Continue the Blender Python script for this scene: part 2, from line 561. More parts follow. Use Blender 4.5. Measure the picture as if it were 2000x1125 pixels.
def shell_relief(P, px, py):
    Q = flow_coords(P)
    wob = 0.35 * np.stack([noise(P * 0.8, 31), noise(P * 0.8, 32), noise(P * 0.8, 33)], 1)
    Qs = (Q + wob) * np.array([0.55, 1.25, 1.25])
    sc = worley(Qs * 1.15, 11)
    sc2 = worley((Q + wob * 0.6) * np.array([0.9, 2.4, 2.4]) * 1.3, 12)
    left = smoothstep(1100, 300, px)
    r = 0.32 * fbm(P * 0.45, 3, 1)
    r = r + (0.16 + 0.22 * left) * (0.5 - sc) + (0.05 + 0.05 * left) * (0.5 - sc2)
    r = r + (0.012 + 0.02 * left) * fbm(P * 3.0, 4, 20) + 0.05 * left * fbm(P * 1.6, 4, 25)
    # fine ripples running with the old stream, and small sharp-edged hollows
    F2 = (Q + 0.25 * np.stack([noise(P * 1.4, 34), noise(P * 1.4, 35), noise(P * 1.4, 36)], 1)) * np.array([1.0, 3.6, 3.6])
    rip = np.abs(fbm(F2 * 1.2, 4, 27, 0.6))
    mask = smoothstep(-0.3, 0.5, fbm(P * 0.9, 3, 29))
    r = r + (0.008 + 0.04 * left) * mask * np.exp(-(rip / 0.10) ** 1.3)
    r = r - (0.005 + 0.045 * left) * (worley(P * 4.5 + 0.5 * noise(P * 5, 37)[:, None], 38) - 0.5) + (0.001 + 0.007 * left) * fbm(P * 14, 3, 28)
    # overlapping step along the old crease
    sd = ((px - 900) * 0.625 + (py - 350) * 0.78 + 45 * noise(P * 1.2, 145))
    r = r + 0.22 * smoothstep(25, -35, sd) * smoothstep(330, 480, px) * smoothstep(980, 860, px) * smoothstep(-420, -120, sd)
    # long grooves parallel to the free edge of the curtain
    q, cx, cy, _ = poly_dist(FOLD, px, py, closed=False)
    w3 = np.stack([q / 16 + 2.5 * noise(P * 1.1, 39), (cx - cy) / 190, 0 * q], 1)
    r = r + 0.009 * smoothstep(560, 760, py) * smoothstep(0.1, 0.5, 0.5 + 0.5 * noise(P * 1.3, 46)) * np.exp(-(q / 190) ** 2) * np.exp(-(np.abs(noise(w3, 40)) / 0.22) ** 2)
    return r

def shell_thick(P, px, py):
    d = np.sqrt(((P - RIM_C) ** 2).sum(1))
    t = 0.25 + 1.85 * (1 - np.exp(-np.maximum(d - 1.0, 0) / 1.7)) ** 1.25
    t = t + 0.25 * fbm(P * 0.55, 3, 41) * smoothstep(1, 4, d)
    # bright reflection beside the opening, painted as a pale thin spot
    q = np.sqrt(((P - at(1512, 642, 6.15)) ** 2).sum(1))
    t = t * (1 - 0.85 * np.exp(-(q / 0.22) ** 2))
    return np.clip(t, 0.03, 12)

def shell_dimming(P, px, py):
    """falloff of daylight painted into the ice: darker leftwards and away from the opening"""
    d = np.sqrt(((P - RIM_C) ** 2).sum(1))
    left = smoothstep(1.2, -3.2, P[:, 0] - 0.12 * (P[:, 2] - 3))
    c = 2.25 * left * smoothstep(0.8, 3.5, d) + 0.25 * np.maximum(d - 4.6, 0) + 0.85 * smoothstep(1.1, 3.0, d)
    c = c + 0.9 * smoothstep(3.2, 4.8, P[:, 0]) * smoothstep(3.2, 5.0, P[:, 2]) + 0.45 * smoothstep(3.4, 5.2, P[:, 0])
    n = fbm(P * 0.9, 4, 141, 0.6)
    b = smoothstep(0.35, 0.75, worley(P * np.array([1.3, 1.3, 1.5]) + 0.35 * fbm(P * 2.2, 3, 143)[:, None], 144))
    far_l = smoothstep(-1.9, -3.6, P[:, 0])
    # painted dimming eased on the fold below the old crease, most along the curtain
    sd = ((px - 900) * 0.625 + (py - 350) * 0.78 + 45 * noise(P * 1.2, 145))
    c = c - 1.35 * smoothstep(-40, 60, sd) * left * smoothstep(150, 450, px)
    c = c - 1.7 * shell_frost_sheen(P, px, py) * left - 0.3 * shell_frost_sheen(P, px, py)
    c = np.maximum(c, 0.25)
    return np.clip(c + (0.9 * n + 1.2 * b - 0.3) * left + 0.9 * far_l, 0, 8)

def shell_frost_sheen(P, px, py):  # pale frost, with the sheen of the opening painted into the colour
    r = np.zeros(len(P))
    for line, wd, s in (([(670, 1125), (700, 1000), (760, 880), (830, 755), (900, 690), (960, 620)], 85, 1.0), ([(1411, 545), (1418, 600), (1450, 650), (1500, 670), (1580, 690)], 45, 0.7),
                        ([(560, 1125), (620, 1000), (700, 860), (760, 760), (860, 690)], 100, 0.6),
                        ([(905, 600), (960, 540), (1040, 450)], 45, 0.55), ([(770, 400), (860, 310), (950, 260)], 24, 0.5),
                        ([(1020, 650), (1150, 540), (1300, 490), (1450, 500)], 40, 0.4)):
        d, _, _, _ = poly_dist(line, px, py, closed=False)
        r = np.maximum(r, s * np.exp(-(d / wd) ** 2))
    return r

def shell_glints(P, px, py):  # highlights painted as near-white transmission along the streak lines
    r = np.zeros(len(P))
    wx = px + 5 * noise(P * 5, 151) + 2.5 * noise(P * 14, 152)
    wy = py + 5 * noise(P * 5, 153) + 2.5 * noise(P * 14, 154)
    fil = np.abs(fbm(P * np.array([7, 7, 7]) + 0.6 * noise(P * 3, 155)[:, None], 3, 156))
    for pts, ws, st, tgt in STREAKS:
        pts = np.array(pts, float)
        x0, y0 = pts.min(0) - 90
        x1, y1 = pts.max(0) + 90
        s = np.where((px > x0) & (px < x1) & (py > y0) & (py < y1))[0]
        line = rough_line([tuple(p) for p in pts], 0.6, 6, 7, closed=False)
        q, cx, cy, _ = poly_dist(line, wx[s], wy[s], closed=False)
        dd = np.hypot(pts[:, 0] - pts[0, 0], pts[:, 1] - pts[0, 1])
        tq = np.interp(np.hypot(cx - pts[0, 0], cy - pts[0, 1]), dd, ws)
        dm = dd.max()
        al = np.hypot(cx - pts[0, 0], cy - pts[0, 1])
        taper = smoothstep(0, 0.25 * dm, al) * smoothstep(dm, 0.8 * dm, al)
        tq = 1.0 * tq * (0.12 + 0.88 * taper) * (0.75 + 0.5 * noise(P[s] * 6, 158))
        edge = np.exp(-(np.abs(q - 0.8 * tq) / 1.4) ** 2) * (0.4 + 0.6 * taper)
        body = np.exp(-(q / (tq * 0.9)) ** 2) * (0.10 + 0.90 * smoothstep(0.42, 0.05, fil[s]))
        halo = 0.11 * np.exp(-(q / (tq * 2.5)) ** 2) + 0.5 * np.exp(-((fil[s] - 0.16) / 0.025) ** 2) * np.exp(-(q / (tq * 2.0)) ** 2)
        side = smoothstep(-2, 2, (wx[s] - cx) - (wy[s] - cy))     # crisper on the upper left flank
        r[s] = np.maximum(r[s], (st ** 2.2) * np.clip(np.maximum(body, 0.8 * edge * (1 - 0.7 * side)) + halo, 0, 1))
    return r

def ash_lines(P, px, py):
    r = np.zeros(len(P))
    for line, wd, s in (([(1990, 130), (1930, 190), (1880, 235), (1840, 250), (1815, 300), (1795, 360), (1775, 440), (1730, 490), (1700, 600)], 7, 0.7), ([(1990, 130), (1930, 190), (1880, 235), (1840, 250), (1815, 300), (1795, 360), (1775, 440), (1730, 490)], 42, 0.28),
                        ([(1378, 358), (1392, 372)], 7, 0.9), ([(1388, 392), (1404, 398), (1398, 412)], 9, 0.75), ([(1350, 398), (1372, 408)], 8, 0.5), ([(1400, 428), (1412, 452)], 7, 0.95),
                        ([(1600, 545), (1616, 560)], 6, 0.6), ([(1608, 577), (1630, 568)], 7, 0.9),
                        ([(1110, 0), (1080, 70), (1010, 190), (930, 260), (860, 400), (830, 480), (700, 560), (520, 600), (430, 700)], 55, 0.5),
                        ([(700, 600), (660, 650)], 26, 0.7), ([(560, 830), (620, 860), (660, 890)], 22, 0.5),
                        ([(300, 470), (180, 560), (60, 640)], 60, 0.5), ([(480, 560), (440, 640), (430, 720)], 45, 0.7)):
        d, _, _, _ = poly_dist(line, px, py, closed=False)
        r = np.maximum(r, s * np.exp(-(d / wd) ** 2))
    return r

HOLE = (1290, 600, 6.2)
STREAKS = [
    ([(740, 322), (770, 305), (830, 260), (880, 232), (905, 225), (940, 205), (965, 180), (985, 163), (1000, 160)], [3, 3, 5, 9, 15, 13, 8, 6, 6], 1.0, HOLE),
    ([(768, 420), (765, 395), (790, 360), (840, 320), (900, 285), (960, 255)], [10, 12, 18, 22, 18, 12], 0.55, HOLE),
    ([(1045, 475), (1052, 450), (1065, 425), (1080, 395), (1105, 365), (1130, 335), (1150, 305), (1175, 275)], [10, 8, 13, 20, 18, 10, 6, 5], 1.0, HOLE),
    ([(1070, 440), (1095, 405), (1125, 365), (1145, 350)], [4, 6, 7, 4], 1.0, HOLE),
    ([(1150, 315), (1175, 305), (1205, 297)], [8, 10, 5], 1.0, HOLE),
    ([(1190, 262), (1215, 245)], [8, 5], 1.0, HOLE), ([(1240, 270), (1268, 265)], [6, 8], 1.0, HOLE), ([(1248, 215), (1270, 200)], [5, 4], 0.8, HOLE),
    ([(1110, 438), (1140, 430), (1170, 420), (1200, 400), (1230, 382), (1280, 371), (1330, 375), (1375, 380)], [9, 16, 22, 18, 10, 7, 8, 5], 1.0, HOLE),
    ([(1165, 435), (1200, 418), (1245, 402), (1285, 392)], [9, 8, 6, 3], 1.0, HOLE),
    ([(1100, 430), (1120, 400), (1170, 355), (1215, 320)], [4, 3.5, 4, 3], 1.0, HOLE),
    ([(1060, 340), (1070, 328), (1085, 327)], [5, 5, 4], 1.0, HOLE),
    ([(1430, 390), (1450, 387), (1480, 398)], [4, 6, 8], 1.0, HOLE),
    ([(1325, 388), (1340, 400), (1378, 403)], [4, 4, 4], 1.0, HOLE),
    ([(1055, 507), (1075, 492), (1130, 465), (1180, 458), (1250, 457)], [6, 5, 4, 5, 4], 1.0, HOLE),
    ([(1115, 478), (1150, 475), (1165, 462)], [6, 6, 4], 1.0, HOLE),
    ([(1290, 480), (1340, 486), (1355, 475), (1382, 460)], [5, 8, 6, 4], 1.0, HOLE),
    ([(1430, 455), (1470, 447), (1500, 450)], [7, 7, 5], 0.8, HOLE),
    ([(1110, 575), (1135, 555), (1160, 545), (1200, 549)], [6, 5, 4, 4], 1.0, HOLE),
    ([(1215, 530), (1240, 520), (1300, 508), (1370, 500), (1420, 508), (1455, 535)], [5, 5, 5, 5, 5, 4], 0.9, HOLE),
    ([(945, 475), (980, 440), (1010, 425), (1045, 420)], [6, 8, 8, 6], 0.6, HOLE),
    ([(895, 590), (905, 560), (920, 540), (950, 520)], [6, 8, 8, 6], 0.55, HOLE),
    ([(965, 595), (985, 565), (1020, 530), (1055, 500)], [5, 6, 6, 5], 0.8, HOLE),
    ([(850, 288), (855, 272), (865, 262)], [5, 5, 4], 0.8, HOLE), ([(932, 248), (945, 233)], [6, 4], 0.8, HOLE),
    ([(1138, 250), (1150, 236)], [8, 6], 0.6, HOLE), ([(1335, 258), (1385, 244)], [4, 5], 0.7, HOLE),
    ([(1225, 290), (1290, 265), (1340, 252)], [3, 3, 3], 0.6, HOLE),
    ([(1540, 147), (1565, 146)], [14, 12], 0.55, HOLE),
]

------

» **Task to complete**:
Give back exactly the lines running from the line that contains "wy = py + 5" through the line that contains "x1, y1 = pts.max(0) + 90", and nothing outside them.

» **Solution to the exercise**:
    wy = py + 5 * noise(P * 5, 153) + 2.5 * noise(P * 14, 154)
    fil = np.abs(fbm(P * np.array([7, 7, 7]) + 0.6 * noise(P * 3, 155)[:, None], 3, 156))
    for pts, ws, st, tgt in STREAKS:
        pts = np.array(pts, float)
        x0, y0 = pts.min(0) - 90
        x1, y1 = pts.max(0) + 90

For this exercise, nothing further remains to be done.